[Data listing]
----
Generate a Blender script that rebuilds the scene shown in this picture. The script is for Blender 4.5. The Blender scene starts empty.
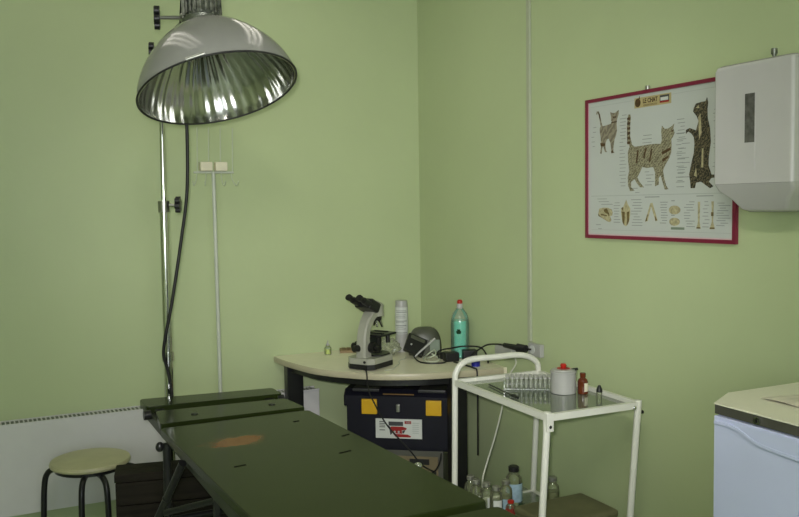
import bpy, bmesh, math, random
from mathutils import Vector, Matrix
R = math.radians
PI = math.pi
rnd = random.Random(7)
scene = bpy.context.scene
COL = scene.collection

# ------------------------------------------------------------------ materials
def srgb(r, g, b):
    f = lambda c: (c/255/12.92) if c/255 <= .04045 else ((c/255+.055)/1.055)**2.4
    return (f(r), f(g), f(b), 1)

def new_mat(name):
    m = bpy.data.materials.new(name); m.use_nodes = True
    m.node_tree.nodes.clear()
    return m, m.node_tree.nodes, m.node_tree.links

def mat(name, col, rough=.5, metal=0, noise=.06, nscale=12, bump=0, bscale=60, spec=.5, coat=0, trans=0, ior=1.45, emit=None, estr=0, stretch=None):
    m, N, L = new_mat(name)
    out = N.new('ShaderNodeOutputMaterial'); p = N.new('ShaderNodeBsdfPrincipled')
    L.new(p.outputs[0], out.inputs[0])
    p.inputs['Roughness'].default_value = rough; p.inputs['Metallic'].default_value = metal
    p.inputs['Specular IOR Level'].default_value = spec; p.inputs['Coat Weight'].default_value = coat
    p.inputs['Transmission Weight'].default_value = trans; p.inputs['IOR'].default_value = ior
    tc = N.new('ShaderNodeTexCoord'); src = tc.outputs['Object']
    if stretch:
        mp = N.new('ShaderNodeMapping'); mp.inputs['Scale'].default_value = stretch
        L.new(src, mp.inputs[0]); src = mp.outputs[0]
    nz = N.new('ShaderNodeTexNoise'); nz.inputs['Scale'].default_value = nscale; nz.inputs['Detail'].default_value = 4
    L.new(src, nz.inputs['Vector'])
    cr = N.new('ShaderNodeValToRGB')
    cr.color_ramp.elements[0].position = .3; cr.color_ramp.elements[1].position = .7
    cr.color_ramp.elements[0].color = tuple(c*(1-noise) for c in col[:3])+(1,)
    cr.color_ramp.elements[1].color = tuple(min(1, c*(1+noise)) for c in col[:3])+(1,)
    L.new(nz.outputs['Fac'], cr.inputs[0]); L.new(cr.outputs[0], p.inputs['Base Color'])
    if bump:
        n2 = N.new('ShaderNodeTexNoise'); n2.inputs['Scale'].default_value = bscale; L.new(src, n2.inputs['Vector'])
        b = N.new('ShaderNodeBump'); b.inputs['Strength'].default_value = bump; b.inputs['Distance'].default_value = .01
        L.new(n2.outputs['Fac'], b.inputs['Height']); L.new(b.outputs[0], p.inputs['Normal'])
    if emit:
        p.inputs['Emission Color'].default_value = emit; p.inputs['Emission Strength'].default_value = estr
    return m

def glass(name, tint=(.93, .97, .94), rough=.03, boost=1.0, haze=0.0, hcol=(.8, .85, .8)):
    """thin clear glass or plastic: fresnel mix of see-through and mirror, with a little milky haze"""
    m, N, L = new_mat(name)
    out = N.new('ShaderNodeOutputMaterial')
    tr = N.new('ShaderNodeBsdfTransparent'); tr.inputs[0].default_value = tint+(1,)
    gl = N.new('ShaderNodeBsdfGlossy'); gl.inputs['Roughness'].default_value = rough
    fr = N.new('ShaderNodeFresnel'); fr.inputs['IOR'].default_value = 1.5
    ml = N.new('ShaderNodeMath'); ml.operation = 'MULTIPLY'; ml.inputs[1].default_value = boost; ml.use_clamp = True
    mx = N.new('ShaderNodeMixShader')
    L.new(fr.outputs[0], ml.inputs[0]); L.new(ml.outputs[0], mx.inputs[0]); L.new(tr.outputs[0], mx.inputs[1]); L.new(gl.outputs[0], mx.inputs[2])
    last = mx
    if haze:
        df = N.new('ShaderNodeBsdfDiffuse'); df.inputs[0].default_value = hcol+(1,)
        nz = N.new('ShaderNodeTexNoise'); nz.inputs['Scale'].default_value = 40
        mm = N.new('ShaderNodeMath'); mm.operation = 'MULTIPLY'; mm.inputs[1].default_value = haze*2; mm.use_clamp = True
        L.new(nz.outputs['Fac'], mm.inputs[0])
        m2 = N.new('ShaderNodeMixShader'); L.new(mm.outputs[0], m2.inputs[0]); L.new(mx.outputs[0], m2.inputs[1]); L.new(df.outputs[0], m2.inputs[2]); last = m2
    L.new(last.outputs[0], out.inputs[0])
    return m

def wall_mat(name, col):
    m, N, L = new_mat(name)
    out = N.new('ShaderNodeOutputMaterial'); p = N.new('ShaderNodeBsdfPrincipled'); L.new(p.outputs[0], out.inputs[0])
    tc = N.new('ShaderNodeTexCoord')
    nz = N.new('ShaderNodeTexNoise'); nz.inputs['Scale'].default_value = 2.2; nz.inputs['Detail'].default_value = 5; L.new(tc.outputs['Object'], nz.inputs['Vector'])
    cr = N.new('ShaderNodeValToRGB'); cr.color_ramp.elements[0].position = .25; cr.color_ramp.elements[1].position = .75
    cr.color_ramp.elements[0].color = tuple(c*.965 for c in col)+(1,); cr.color_ramp.elements[1].color = tuple(c*1.035 for c in col)+(1,)
    L.new(nz.outputs['Fac'], cr.inputs[0]); L.new(cr.outputs[0], p.inputs['Base Color'])
    p.inputs['Roughness'].default_value = .42; p.inputs['Specular IOR Level'].default_value = .35
    n2 = N.new('ShaderNodeTexNoise'); n2.inputs['Scale'].default_value = 9; n2.inputs['Detail'].default_value = 6; L.new(tc.outputs['Object'], n2.inputs['Vector'])
    b = N.new('ShaderNodeBump'); b.inputs['Strength'].default_value = .12; b.inputs['Distance'].default_value = .02
    L.new(n2.outputs['Fac'], b.inputs['Height']); L.new(b.outputs[0], p.inputs['Normal'])
    return m

def table_paint():
    """dark green enamel with an orange patch where the paint has worn away"""
    m, N, L = new_mat('green_enamel')
    out = N.new('ShaderNodeOutputMaterial'); p = N.new('ShaderNodeBsdfPrincipled'); L.new(p.outputs[0], out.inputs[0])
    tc = N.new('ShaderNodeTexCoord'); mp = N.new('ShaderNodeMapping'); mp.vector_type = 'POINT'
    # patch of about 0.15 x 0.08 near the head end of the table
    mp.inputs['Location'].default_value = (.075/.085, .262/.05, 0); mp.inputs['Scale'].default_value = (1/.085, 1/.05, 0)
    L.new(tc.outputs['Object'], mp.inputs[0])
    ln = N.new('ShaderNodeVectorMath'); ln.operation = 'LENGTH'; L.new(mp.outputs[0], ln.inputs[0])
    nz = N.new('ShaderNodeTexNoise'); nz.inputs['Scale'].default_value = 26; nz.inputs['Detail'].default_value = 6; L.new(tc.outputs['Object'], nz.inputs['Vector'])
    ad = N.new('ShaderNodeMath'); ad.operation = 'MULTIPLY_ADD'; ad.inputs[1].default_value = 1.5; L.new(nz.outputs['Fac'], ad.inputs[0]); L.new(ln.outputs['Value'], ad.inputs[2])
    cr = N.new('ShaderNodeValToRGB'); cr.color_ramp.elements[0].position = .40; cr.color_ramp.elements[1].position = .56
    cr.color_ramp.elements[0].color = (1, 1, 1, 1); cr.color_ramp.elements[1].color = (0, 0, 0, 1)
    dv = N.new('ShaderNodeMath'); dv.operation = 'MULTIPLY'; dv.inputs[1].default_value = .28; L.new(ad.outputs[0], dv.inputs[0]); L.new(dv.outputs[0], cr.inputs[0])
    n2 = N.new('ShaderNodeTexNoise'); n2.inputs['Scale'].default_value = 5; L.new(tc.outputs['Object'], n2.inputs['Vector'])
    c2 = N.new('ShaderNodeValToRGB'); c2.color_ramp.elements[0].color = GREEN_D; c2.color_ramp.elements[1].color = GREEN_L
    L.new(n2.outputs['Fac'], c2.inputs[0])
    mx = N.new('ShaderNodeMixRGB'); L.new(cr.outputs[0], mx.inputs[0]); L.new(c2.outputs[0], mx.inputs[1]); mx.inputs[2].default_value = (.17, .060, .016, 1)
    L.new(mx.outputs[0], p.inputs['Base Color'])
    p.inputs['Roughness'].default_value = .2; p.inputs['Specular IOR Level'].default_value = .12
    b = N.new('ShaderNodeBump'); b.inputs['Strength'].default_value = .06; b.inputs['Distance'].default_value = .01
    L.new(n2.outputs['Fac'], b.inputs['Height']); L.new(b.outputs[0], p.inputs['Normal'])
    return m

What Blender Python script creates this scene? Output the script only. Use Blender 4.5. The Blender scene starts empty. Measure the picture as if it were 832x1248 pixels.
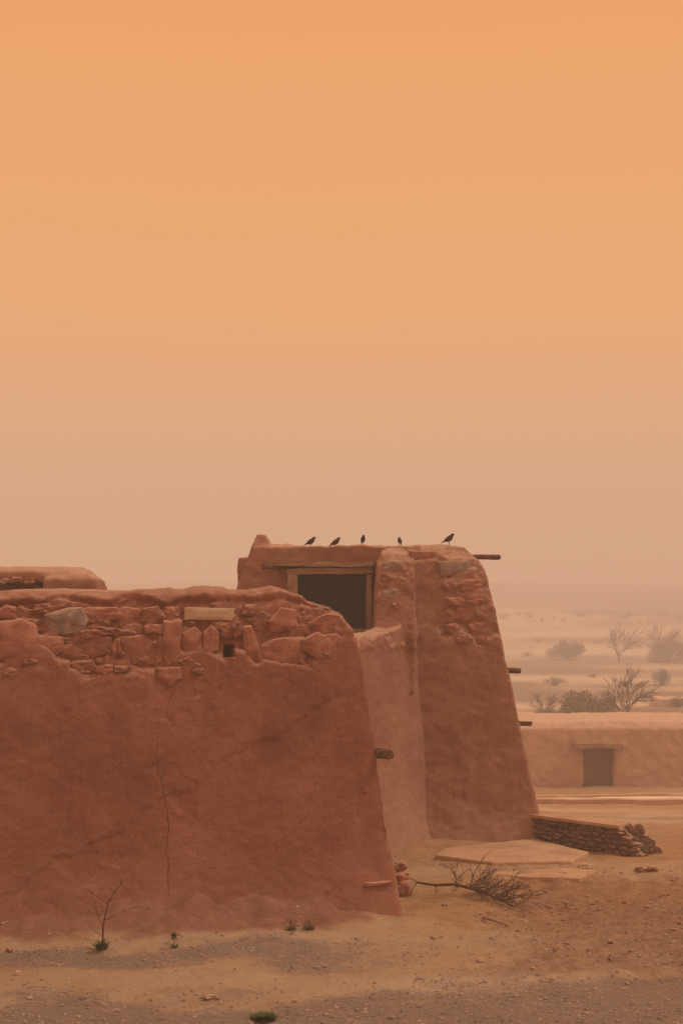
----
How many lines of these entries contain the string "this"? Reply with the number alone.

▶ [TASK RESULT]
2